For the second time in a row, bids received for the expansion of the town’s middle school/high school complex came in too high and the Secaucus Board of Education voted to reject them at their Oct. 30 meeting.
After having rejected bids received in September, school officials received bids again on Oct. 16. After reviewing them, officials determined that they again had come in too high.
“The bids came in over what we budgeted for the project,” said Board Member Anthony Rinaldi.
This means that school officials will sit down with the architect to begin developing a checklist of items that will be presented to contractors in order to negotiate a more acceptable price. Under state law, the school board has to seek bids twice, after which they can negotiate the best offer.
“The area of biggest concern is the general contracting section,” Rinaldi said, noting that the bids are divided into five areas of expertise: mechanical, plumbing, steel work, electrical and general contracting.
Rinaldi said a menu of items will be developed and items will be taken out of the project in order to bring the cost into line with the amounts the board agreed to pay for the project.
Voters approved the $14 million expansion in September 2002 to cover a range of repairs and changes to the schools including the conversion of former workshop spaces into classrooms, and other educational-based projects. This also included the construction of a 1,000-seat auditorium. The project also set aside $400,000 to upgrade kitchen equipment from electric to gas and allocated more than $1 million to reconfigure rooms on the second level of the high school for science labs.
The project also includes constructing classrooms for music and other outside work.
The auditorium is perhaps the biggest change in the whole expansion project, since it requires new construction in an area currently occupied by a parking lot traffic circle.
Rinaldi said the next round of negotiations with the six companies that gave bids would take a few weeks.
“Within four weeks, we should be able to come back with a recommendation,” Rinaldi said.
One of our streams is missing?
One possible obstacle to the project may be the location of a stream that the New Jersey Meadowlands Commission claims school officials filled in without authorization when the high school was constructed in the mid-1970s.

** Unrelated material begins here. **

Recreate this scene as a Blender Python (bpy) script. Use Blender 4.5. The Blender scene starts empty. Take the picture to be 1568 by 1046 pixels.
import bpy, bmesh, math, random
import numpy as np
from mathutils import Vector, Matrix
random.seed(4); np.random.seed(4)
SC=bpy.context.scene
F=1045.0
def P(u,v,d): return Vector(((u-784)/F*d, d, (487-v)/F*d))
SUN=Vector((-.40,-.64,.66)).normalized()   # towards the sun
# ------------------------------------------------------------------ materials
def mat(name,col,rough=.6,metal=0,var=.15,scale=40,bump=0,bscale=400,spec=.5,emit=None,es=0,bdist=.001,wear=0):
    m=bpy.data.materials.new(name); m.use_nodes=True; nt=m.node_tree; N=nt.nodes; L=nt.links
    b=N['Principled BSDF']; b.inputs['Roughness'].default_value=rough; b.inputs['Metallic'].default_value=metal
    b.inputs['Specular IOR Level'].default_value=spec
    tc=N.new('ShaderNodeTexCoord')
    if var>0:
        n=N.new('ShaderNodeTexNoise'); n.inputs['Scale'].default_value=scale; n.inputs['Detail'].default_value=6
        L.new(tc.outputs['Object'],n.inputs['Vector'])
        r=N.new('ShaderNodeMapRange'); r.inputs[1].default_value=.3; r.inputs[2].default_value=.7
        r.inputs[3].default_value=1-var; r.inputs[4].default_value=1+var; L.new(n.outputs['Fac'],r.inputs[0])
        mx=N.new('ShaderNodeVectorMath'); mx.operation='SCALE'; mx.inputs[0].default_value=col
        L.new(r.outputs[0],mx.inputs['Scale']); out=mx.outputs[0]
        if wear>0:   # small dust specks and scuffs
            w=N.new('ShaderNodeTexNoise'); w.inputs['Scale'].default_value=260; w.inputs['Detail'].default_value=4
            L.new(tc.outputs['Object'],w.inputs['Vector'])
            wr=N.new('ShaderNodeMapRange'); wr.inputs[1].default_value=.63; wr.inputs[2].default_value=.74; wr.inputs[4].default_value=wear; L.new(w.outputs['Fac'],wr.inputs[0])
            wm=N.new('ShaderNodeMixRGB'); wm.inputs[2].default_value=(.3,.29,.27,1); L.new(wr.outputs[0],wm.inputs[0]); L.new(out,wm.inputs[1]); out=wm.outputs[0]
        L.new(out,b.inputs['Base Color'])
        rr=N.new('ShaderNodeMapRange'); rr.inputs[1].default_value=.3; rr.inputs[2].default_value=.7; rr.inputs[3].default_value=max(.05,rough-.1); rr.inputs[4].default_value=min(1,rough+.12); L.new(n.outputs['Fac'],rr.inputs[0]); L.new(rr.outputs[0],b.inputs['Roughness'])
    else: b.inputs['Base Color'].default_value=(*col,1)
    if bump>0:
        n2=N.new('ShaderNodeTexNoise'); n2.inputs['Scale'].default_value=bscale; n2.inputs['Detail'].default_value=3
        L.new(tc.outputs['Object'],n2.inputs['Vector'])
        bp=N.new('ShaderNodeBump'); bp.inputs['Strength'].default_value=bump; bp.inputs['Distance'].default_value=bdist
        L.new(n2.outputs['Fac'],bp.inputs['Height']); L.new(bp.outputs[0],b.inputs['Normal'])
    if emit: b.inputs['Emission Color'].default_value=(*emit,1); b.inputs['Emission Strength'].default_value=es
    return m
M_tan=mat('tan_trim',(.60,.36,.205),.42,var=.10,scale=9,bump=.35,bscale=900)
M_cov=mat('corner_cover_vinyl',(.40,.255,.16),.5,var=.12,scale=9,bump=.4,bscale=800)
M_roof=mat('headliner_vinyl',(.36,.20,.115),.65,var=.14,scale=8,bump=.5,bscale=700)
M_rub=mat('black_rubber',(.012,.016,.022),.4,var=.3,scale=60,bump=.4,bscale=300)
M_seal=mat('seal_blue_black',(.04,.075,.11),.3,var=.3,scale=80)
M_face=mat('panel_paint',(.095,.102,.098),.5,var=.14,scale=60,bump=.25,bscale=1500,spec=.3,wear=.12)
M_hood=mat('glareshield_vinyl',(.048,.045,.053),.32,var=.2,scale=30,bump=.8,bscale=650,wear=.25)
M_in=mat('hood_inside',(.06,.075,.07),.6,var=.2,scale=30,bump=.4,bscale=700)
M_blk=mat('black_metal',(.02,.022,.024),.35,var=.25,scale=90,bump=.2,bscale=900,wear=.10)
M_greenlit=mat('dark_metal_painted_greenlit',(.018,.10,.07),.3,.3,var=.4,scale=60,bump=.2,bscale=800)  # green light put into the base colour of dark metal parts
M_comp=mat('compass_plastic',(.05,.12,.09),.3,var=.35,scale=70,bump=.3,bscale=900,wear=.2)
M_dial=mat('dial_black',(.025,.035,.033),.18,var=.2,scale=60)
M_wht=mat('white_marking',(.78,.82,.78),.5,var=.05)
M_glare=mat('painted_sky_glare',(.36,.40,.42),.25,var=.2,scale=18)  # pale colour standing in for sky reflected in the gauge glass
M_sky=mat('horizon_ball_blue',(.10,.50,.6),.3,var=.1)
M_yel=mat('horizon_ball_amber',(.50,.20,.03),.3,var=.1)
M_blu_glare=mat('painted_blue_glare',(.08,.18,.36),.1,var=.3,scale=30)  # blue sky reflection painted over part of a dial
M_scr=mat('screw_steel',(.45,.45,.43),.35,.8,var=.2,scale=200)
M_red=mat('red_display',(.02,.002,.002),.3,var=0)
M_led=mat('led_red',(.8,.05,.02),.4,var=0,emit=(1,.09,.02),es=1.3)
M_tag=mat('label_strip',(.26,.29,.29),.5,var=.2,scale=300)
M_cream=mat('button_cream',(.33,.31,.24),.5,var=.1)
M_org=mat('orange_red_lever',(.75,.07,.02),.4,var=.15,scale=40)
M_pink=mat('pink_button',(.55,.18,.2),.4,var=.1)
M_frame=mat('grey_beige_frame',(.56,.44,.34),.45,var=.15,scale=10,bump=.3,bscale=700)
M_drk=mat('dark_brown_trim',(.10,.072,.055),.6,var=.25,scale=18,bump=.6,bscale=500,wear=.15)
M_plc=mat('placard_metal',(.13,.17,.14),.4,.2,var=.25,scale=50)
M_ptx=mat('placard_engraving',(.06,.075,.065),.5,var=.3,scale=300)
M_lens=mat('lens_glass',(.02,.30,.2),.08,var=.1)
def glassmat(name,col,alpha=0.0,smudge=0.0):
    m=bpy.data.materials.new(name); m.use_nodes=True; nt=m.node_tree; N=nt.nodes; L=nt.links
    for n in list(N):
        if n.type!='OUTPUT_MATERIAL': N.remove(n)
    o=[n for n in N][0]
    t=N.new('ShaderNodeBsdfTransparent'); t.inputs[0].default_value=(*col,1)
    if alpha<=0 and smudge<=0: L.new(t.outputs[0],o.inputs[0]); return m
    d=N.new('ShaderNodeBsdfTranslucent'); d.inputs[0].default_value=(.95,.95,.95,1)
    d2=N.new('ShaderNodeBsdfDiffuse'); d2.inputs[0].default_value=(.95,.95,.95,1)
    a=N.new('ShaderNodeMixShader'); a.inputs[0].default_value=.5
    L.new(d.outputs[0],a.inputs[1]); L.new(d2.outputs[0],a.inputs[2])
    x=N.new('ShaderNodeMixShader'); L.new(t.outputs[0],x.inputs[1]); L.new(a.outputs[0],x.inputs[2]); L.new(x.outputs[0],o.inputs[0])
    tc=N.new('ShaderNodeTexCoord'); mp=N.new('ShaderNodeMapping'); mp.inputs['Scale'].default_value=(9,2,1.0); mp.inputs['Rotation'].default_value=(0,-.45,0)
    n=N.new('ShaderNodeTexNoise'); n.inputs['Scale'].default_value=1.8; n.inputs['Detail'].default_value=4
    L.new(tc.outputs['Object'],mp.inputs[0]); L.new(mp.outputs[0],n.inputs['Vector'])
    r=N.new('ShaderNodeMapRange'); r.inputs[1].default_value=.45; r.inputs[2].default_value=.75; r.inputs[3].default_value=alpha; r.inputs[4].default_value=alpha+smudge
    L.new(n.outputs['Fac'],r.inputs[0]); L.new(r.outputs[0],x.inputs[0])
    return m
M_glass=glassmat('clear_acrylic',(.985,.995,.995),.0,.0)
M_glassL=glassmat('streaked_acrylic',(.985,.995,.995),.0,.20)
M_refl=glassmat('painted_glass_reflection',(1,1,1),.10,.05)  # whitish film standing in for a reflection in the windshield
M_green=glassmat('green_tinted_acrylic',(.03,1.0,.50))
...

School officials are seeking information about the issue, although former Councilman Robert Campanella – who sat on the Board of Education during the construction phase of the high school – recalled the stream being filled in.
“We thought we were doing everything proper,” he said during a telephone interview last week.
Board member Tom Troyer said the matter is being investigated by the board attorney to determine what was done. Troyer said he felt that the approvals for the project went back to 1973. If the matter is not resolved, this could hold up work on the proposed auditorium, and possibly also hinder possible construction of a future recreation center for the site.